Sebanyak 670 wanita penghibur terekam sejarah pernah direkrut Partai Nasionalis Indonesia (PNI) cabang Bandung untuk kemudian diberi tugas sebagai mata-mata untuk kepentingan republik.
Gagasan itu datang dari Soekarno atau Bung Karno. Para pelacur dianggap lebih mampu berkomunikasi intim dengan para polisi kolonial, mengorek informasi penting tanpa beresiko dicurigai.
Dalam buku Bung Karno: Penyambung Lidah Rakyat Indonesia, Bung Karno menyanjung pelacur sebagai mata-mata terbaik di dunia, sekaligus paling setia dan patuh.
Menurutnya hanya pelacur yang bisa melakoni tugas telik sandi dengan baik. Ia tidak yakin laki-laki anggota partai yang terhormat dan sopan sanggup mengerjakannya.
“Pelacur adalah mata-mata yang paling baik di dunia. Dalam keanggotaan PNI (Partai Nasional Indonesia) di Bandung, terdapat 670 orang perempuan yan berprofesi demikian dan mereka adalah anggota yang paling setia dan patuh,” kata Bung Karno.

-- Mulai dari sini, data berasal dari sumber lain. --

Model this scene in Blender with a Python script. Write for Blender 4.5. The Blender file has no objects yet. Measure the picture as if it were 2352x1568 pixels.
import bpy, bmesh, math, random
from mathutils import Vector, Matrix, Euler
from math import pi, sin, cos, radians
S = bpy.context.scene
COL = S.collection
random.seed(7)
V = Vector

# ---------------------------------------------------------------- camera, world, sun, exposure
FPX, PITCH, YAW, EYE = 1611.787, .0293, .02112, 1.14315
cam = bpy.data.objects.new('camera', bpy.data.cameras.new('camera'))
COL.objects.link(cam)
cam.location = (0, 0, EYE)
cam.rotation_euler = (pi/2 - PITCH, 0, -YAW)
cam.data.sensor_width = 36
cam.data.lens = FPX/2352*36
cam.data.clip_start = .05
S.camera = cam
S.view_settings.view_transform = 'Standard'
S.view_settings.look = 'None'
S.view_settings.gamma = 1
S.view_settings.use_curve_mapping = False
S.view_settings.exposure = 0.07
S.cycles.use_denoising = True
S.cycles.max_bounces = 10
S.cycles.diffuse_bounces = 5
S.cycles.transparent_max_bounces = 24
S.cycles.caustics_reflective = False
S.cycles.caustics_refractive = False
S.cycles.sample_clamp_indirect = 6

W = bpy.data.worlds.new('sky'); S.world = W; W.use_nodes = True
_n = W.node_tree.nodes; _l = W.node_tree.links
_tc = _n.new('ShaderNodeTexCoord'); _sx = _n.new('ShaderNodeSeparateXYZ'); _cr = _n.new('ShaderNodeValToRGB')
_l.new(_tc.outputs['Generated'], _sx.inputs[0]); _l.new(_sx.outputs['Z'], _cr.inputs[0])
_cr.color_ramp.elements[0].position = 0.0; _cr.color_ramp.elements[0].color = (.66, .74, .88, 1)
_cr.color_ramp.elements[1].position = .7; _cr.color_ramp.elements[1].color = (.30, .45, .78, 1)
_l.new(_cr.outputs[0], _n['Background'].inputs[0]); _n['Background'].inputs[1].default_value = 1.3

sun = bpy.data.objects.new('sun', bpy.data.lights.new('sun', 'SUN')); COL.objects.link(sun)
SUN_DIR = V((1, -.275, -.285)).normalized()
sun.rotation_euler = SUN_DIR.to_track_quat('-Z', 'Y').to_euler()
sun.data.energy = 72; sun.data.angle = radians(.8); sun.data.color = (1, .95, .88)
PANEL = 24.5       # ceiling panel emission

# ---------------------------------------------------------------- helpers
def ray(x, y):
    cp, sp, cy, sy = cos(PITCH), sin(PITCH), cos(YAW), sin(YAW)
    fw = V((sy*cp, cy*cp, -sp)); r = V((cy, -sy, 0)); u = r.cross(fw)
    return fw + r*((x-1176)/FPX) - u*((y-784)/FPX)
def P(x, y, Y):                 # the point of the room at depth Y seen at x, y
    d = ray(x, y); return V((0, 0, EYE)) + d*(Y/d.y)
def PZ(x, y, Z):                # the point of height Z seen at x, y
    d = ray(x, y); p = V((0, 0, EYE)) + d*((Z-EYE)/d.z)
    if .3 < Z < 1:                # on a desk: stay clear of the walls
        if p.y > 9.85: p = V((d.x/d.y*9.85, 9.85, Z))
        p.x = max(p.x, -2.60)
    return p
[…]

Para pelacur juga menyediakan tempatnya sebagai tempat persembunyian paling aman untuk para pejuang sekaligus tempat penyelundupan senjata untuk perjuangan.
Merekrut pelacur sebagai bagian dari perjuangan revolusi Indonesia diketahui juga dilakukan Dr Moestopo, tokoh pertempuran 10 November 1945 Surabaya asal Ngadiluwih Kabupaten Kediri.

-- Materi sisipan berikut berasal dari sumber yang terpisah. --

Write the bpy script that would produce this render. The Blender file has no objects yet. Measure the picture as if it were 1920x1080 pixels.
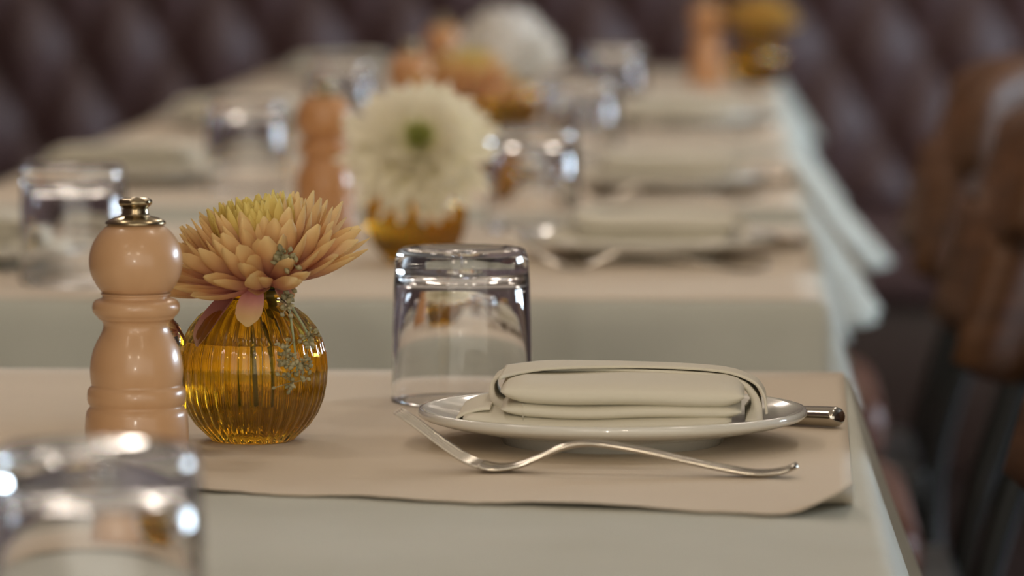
import bpy, bmesh, math, random
from mathutils import Matrix, Vector
random.seed(7)
R = math.radians
PI = math.pi
sc = bpy.context.scene
col = sc.collection

# ------------------------------------------------------------------ camera, world, lights, exposure
TZ = 0.75                      # height of the dressed table surface
cd = bpy.data.cameras.new('camera')
cam = bpy.data.objects.new('camera', cd)
col.objects.link(cam)
cam.location = (0.0, 0.0, TZ + 0.2935)
cam.rotation_euler = (R(90 - 4.574), 0, R(2.463))
cd.sensor_width = 36.0
cd.lens = 9500 / 1920 * 36.0
cd.clip_start = 0.05
cd.dof.use_dof = True
cd.dof.focus_distance = 2.66
cd.dof.aperture_fstop = 7.2
cd.dof.aperture_blades = 0
sc.camera = cam

sc.view_settings.view_transform = 'Standard'
sc.view_settings.look = 'None'
sc.view_settings.gamma = 1.0
sc.view_settings.use_curve_mapping = False
sc.view_settings.exposure = 0.25

w = bpy.data.worlds.new('world')
sc.world = w
w.use_nodes = True
bg = w.node_tree.nodes['Background']
bg.inputs[0].default_value = (0.86, 0.80, 0.70, 1)
bg.inputs[1].default_value = 1.35

def light(name, kind, loc, power, color, size=0.1, size_y=None, target=None, shape=None):
    ld = bpy.data.lights.new(name, kind)
    ld.energy = power
    ld.color = color
    if kind == 'AREA':
        ld.shape = shape or ('RECTANGLE' if size_y else 'DISK')
        ld.size = size
        if size_y: ld.size_y = size_y
    else:
        ld.shadow_soft_size = size
    o = bpy.data.objects.new(name, ld)
    col.objects.link(o)
    o.location = loc
    if target is not None:
        o.rotation_euler = (Vector(target) - Vector(loc)).to_track_quat('-Z', 'Y').to_euler()
    return o

WARM = (1.0, 0.83, 0.64)
for ly, lp in ((-1.2, 26), (0.9, 4), (3.0, 9), (5.1, 16), (7.2, 14)):     # two rows of small warm ceiling lamps
    for lx in (-1.05, 0.55):
        light('ceiling_lamp', 'POINT', (lx, ly, 2.62), lp, WARM if ly < 2 else (1.0, 0.87, 0.75), 0.13)
light('ceiling_fill', 'AREA', (-0.3, 3.6, 2.88), 11, WARM, 3.0, 8.0, (-0.3, 3.6, 0))  # added soft fill panel, stands in for lamp light bounced off the ceiling
light('window_daylight', 'AREA', (4.6, 6.4, 1.7), 165, (0.68, 0.84, 1.0), 2.2, 0.8, (0.0, 5.2, 0.8))
light('video_lamp', 'POINT', (-0.13, -0.12, TZ + 0.32), 17.0, (1.0, 0.93, 0.82), 0.022)

sc.cycles.max_bounces = 14
sc.cycles.transmission_bounces = 14
sc.cycles.glossy_bounces = 6
sc.cycles.blur_glossy = 0.4
sc.cycles.sample_clamp_indirect = 20.0

# ------------------------------------------------------------------ helpers
def link(o, parent=None):
    col.objects.link(o)
    if parent is not None: o.parent = parent
    return o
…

Pada masa Agresi Militer Belanda, Moestopo yang menjabat Penasehat Presiden Bidang Kemiliteran yang berkantor di Ibukota Yogyakarta mendirikan pasukan khusus yang diberi nama laskar Brigade Teratai.
Dalam buku Kusni Kasdut, Brigade Teratai disebutkan beranggotakan orang-orang dari dunia gelap: Pelacur, germo, garong, perampok dan pencuri.
Moestopo yang berkarakter tidak kenal kompromi meyakini kekuatan revolusi tidak terletak pada kelengkapan peralatan, melainkan kekuatan rakyat.
Di laskar Brigade Teratai itu, Kusni Kasdut yang kelak lebih dikenal sebagai perampok legendaris yang lolos dari penjara ke penjara, jadi Staf Pertempuran Ekonomi, departemen ekonomi.
Tugasnya adalah menghimpun dana untuk perjuangan revolusi Indonesia yang ia peroleh dari merampok orang-orang kaya, para saudagar yang pro kolonial Belanda.
Sementara saat merekrut 670 pelacur ke dalam PNI cabang Bandung, Bung Karno sempat mendapat protes keras dari tokoh PNI Ali Sastroamidjojo.
Namun nyatanya para pelacur itu berani mempertaruhkan hidup sekaligus terbukti mampu memberi sumbangan penting untuk perjuangan kemerdekaan Indonesia.
Sastrawan Pramoedya Ananta Toer mengisahkan sumbangsih penting kupu-kupu malam itu ke dalam novel kisah Larasati. Bagaimana sikap mereka terhadap Revolusi Indonesia.
“Biar aku kotor, perjuangan tidak aku kotori. Revolusi pun tidak! Negara pun tidak! Rakyat apalagi! Yang aku kotori hanya diriku sendiri”.